Life Choices has been working to launch Restored, a group for women wanting emotional support after abortionS. Executive director Jillian Jarrett said leaders of Wellspring Center approached her about such a program.

“They’re seeing women come in who have this in their past, and they don’t deal with it,” Jarrett said. “There was no one in the community specifically addressing the issue of being post-abortive.”

According to the Terminated Pregnancy Report that Indiana Department of Health releases annually, 64 Hancock County women sought legal induced abortions in 2020, up slightly from 61 in 2019.

“Not everyone who experiences abortion is going to have a traumatic response to it,” Jarrett said, “but many, many do.”

While an unborn child memorial already at St.

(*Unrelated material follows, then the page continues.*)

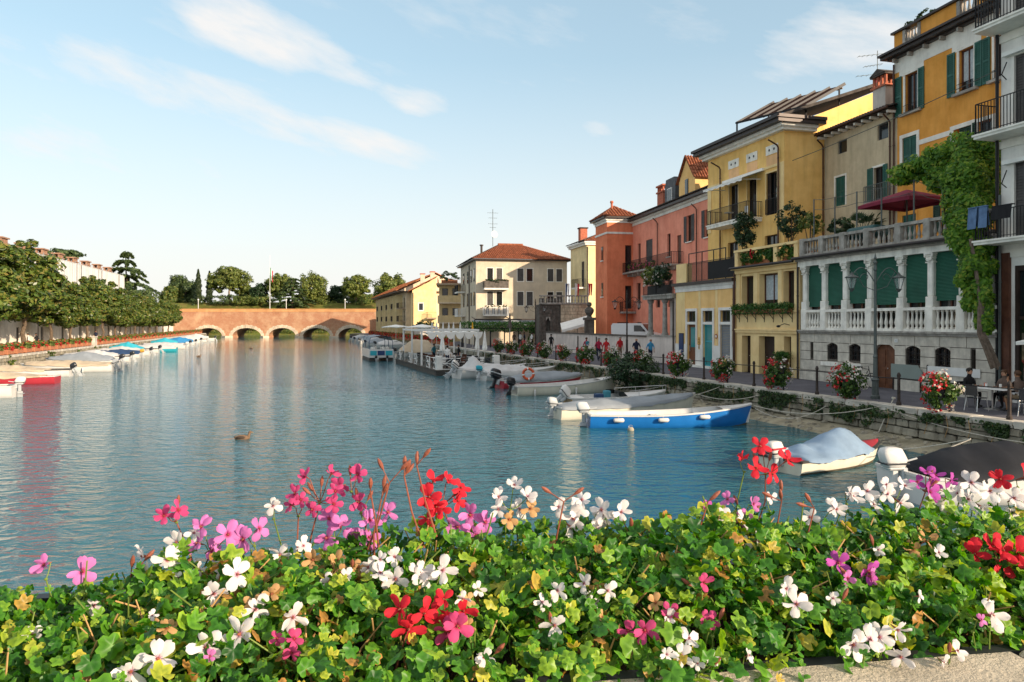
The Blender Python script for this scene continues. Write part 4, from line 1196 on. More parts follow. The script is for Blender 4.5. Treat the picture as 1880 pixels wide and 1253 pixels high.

Michael will be moved to the garden, it will occupy a corner along the south church wall that is the backdrop for colorful flowers and the stone path.

The garden has been given a broader purpose of offering comfort to anyone who’s lost an infant, including through stillbirth or miscarriage. Jarrett, who has experienced miscarriage, said she’s found it personally meaningful to have sonogram images of her babies.

The hand holding a baby is what’s front and center.

“It’ll be perfect,” said Mandy Home. “All the babies lost, in Jesus’ hand.”

“They have somewhere to go,” Paulin said, “to honor their baby or remember their baby.”

“(It’s) a place of recognition of that baby that was lost, regardless of how it was lost …” Jarrett said. “There’s a place that we can remember them, and that can be healing for a mom or a family.

“We just want it to be a place of hope and healing.”